Страшно подумать, каковы худшие спектакли этого репертуара, ибо восхитившая рецензента "Земляничная поляна", в сущности, есть образцово-показательный экземпляр театральной рутины. Все, что у Бергмана казалось кинематографическим открытием, тут кажется сценическим штампом. И воспоминания героя о детстве, в которых взрослые тети, одетые в нарядные белые костюмчики, притворяются девочками и разговаривают друг с другом буратиньими голосами. И сам герой, который в исполнении народного артиста СССР Ростислава Янковского напоминает не шведского профессора, а какого-то номенклатурного советского работника. И окружающие его дамы на возрасте, которых артистки минского театра играют в худших традициях академической сцены. И музыкальное оформление: в лирические моменты звучит лирическая музыка, в тревожные - тревожная, в патетические - пафосная. И жалкая потуга на сценографическую смелость, явленная нам в виде огромного, во всю сцену глаза, которым герой, надо полагать, и обозревает свое прошлое...

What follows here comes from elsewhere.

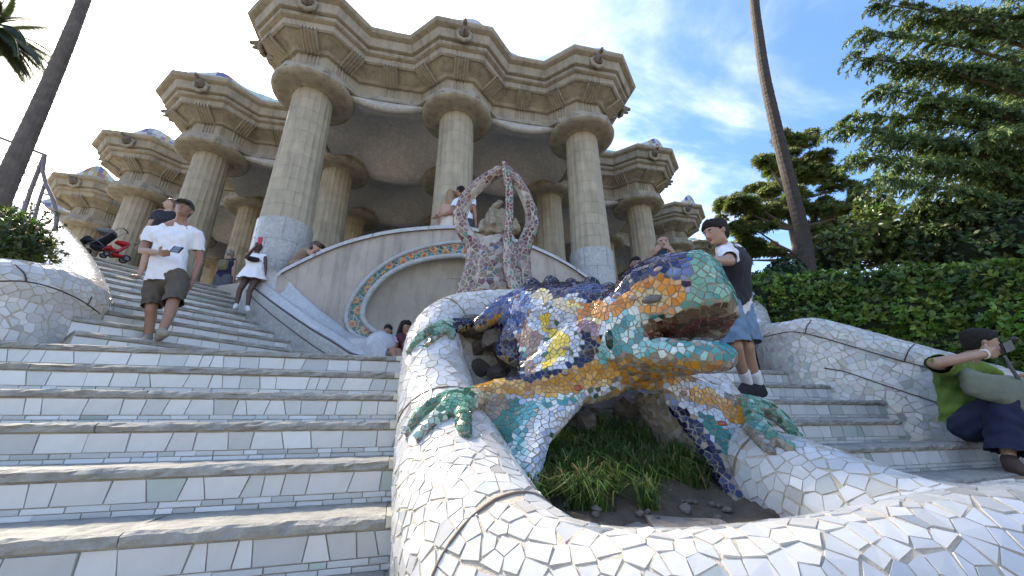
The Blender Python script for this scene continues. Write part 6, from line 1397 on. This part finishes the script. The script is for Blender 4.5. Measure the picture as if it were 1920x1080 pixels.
# 14 man in green sitting on the right steps, filming
s = 1.18; J = stand((0, 0, 0), 0, s)
J.update(pelvis=PW(1812, 795, 4.05), chest=PW(1796, 712, 4.0), neck=PW(1812, 672, 3.92), head=PW(1842, 645, 3.85), sR=PW(1778, 688, 3.72), sL=PW(1830, 690, 4.15), eR=PW(1752, 681, 3.42), wR=PW(1846, 664, 3.4), eL=PW(1880, 712, 4.1), wL=PW(1912, 712, 3.8),
         hR=PW(1818, 800, 3.88), hL=PW(1835, 800, 4.1), kR=PW(1876, 752, 3.62), kL=PW(1935, 750, 3.9), aR=PW(1893, 862, 3.6), aL=PW(1945, 862, 3.75), tR=PW(1912, 882, 3.48), tL=PW(1968, 882, 3.6))
NV = cloth('navy_trousers', (.012, .016, .05), .7); GR = cloth('lime_tee', (.14, .22, .03), .8)
person('man in lime green tee and navy trousers sitting on the right steps filming', J, s, SK1, face=(.85, -.45, -.15), hair='full', build=1.0, vox=.014, hands={'R': ((.2, .7, .2), 1.1, 1), 'L': ((-.5, -.5, .2), 1.0, 1)},
       clothes=[tee(GR, .8, .024, .05), shorts(NV, 1.9, .034, .035, 'trousers'), shoes(cloth('brown_sandal', (.08, .05, .035)), .012)])
mb = MB(); mb.tube([J['wR']+Vector((math.cos(a)*.0, math.sin(a)*.036, math.cos(a)*.036))*1.0 for a in np.linspace(0, 6.283, 14)], .008, 6); o = mb.build('bracelet', mat('pearl', (.7, .68, .62), rough=.3), label='pale bead bracelet on the wrist of the man in green', cat='bracelet')
gb = empty('camera_gimbal', PW(1888, 655, 3.38), label='small black camera on a grey gimbal held by the man in green', cat='camera'); g0 = Vector(gb.location)
mb = MB(); mb.box(PW(1888, 650, 3.38)-g0, (.07, .045, .085), ax=(.8, -.3, .35)); mb.build('camera_body', M_PHONE, gb)
mb = MB(); mb.lathe(PW(1900, 636, 3.36)-g0, [(.02, -.015), (.022, .015), (.015, .022)], 14, ax=(.8, -.4, .4), cap=True); mb.build('camera_lens', M_PHONE, gb)
mb = MB(); mb.tube([PW(1884, 668, 3.4)-g0, PW(1896, 690, 3.45)-g0, PW(1915, 718, 3.55)-g0, PW(1928, 740, 3.6)-g0], [.010, .014, .015, .014], 10); mb.build('handle', mat('grey_metal', (.16, .17, .18), rough=.4), gb)
mb = MB(); mb.lathe(PW(1894, 682, 3.44)-g0, [(.018, -.015), (.018, .015)], 12, ax=(1, 0, .2), cap=True); mb.build('motor', M_PHONE, gb)
bg_ = [[(PW(1800, 690, 3.72), .03), (PW(1812, 712, 3.62), .05), (PW(1850, 715, 3.55), .06)], [(PW(1812, 712, 3.62), .055), (PW(1850, 718, 3.55), .07), (PW(1860, 740, 3.55), .07), (PW(1822, 735, 3.6), .05)], [(PW(1850, 715, 3.55), .07), (PW(1930, 725, 3.6), .08), (PW(1935, 770, 3.6), .09), (PW(1860, 742, 3.55), .06)], [(PW(1800, 690, 3.72), .022), (PW(1788, 668, 3.8), .022)]]
bgm = blob(bg_, .014, 4)
for q in bgm.vertices: q.co += q.normal*.014*noise.noise(Vector((q.co.x*3, q.co.y*3, q.co.z*16)))
link('sling_bag', bgm, cloth('sage_canvas', (.20, .22, .155), .75, bump=.4), label='sage green cloth sling bag across the chest and lap of the man in green', cat='bag')
# pushchairs at the top of the left steps
def wheel(c, r, ax, parent, w=.03):
    mb = MB(); t = []; e1 = Vector(ax).orthogonal().normalized(); e2 = Vector(ax).cross(e1).normalized(); mb.tube([Vector(c)+(e1*math.cos(a)+e2*math.sin(a))*r for a in np.linspace(0, 6.283, 21)], w*.6, 6, cap=False); wl = mb.build('wheel', mat('tyre', (.02, .02, .02), rough=.8), parent)
    mb = MB(); mb.lathe(c, [(r*.6, -.01), (r*.6, .01)], 14, ax=ax, cap=True); mb.build('hub', mat('grey_metal', (.16, .17, .18), rough=.4), wl)
def pram(label, px, py, y, fabric, fab2, s=1.0, rz=0):
    base = PW(px, py, y); o = empty('pushchair', base, rz, label=label, cat='pushchair')
    P_ = lambda x, y_, z: Vector((x, y_, z))*s
    for w in (-.22, .22): wheel(P_(-.35, w, .10), .10*s, (0, 1, 0), o); wheel(P_(.35, w, .13), .13*s, (0, 1, 0), o)
    for w in (-.22, .22):
        mb = MB(); mb.tube([P_(-.35, w, .1), P_(.0, w, .42), P_(.42, w, .98), P_(.55, w, 1.02)], .014*s, 7); mb.build('frame', mat('grey_metal', (.16, .17, .18), rough=.4), o)
        mb = MB(); mb.tube([P_(.35, w, .13), P_(.0, w, .42)], .013*s, 7); mb.build('frame', mat('grey_metal', (.16, .17, .18), rough=.4), o)
    mb = MB(); mb.tube([P_(.55, -.22, 1.02), P_(.57, 0, 1.03), P_(.55, .22, 1.02)], .018*s, 8); mb.build('handle', mat('tyre', (.02, .02, .02), rough=.8), o)
    link('seat', blob([[(P_(-.38, w, .42), .05*s) for w in (-.16, .16)]+[(P_(.02, w, .38), .08*s) for w in (-.16, .16)], [(P_(.02, w, .40), .08*s) for w in (-.16, .16)]+[(P_(.26, w, .78), .06*s) for w in (-.16, .16)], [(P_(-.42, w, .36), .06*s) for w in (-.15, .15)]+[(P_(-.3, w, .52), .07*s) for w in (-.15, .15)]], .025, 3), fab2, o)
    link('hood', blob([[(P_(.20, w, .84), .12*s) for w in (-.15, .15)]+[(P_(-.12, w, .86), .07*s) for w in (-.15, .15)]], .025, 2), fabric, o)
    link('basket', blob([[(P_(x, w, .2), .07*s) for w in (-.15, .15) for x in (-.12, .22)]], .03, 2), fab2, o)
    return o
pram('dark grey pushchair with folded hood parked at the top of the left steps', 180, 475, 8.2, cloth('grey_hood', (.16, .17, .19)), cloth('black_seat', (.02, .022, .03)), .66, R(25))
rp0 = pram('red pushchair with a bright red bag beside the grey pushchair', 214, 486, 8.0, cloth('red_fabric', (.50, .02, .03)), cloth('red_fabric', (.50, .02, .03)), .48, R(60))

Российский театр казался мне порой заповедником, в котором, как и во всяком заповеднике, обитают реликтовые театральные виды и который отгорожен от Европы, от всех ее поветрий - и хороших и дурных - каким-то щитом. Надо было увидеть белорусский театр, чтобы понять, что это не так. Мы (во всяком случае, наша столица) давно уже никакой не заповедник. Мы часть Европы со всеми вытекающими отсюда последствиями. А вот Белоруссия, включая ее столицу, это да-а-а... Три слоя изоляции и никаких сношений с внешним миром.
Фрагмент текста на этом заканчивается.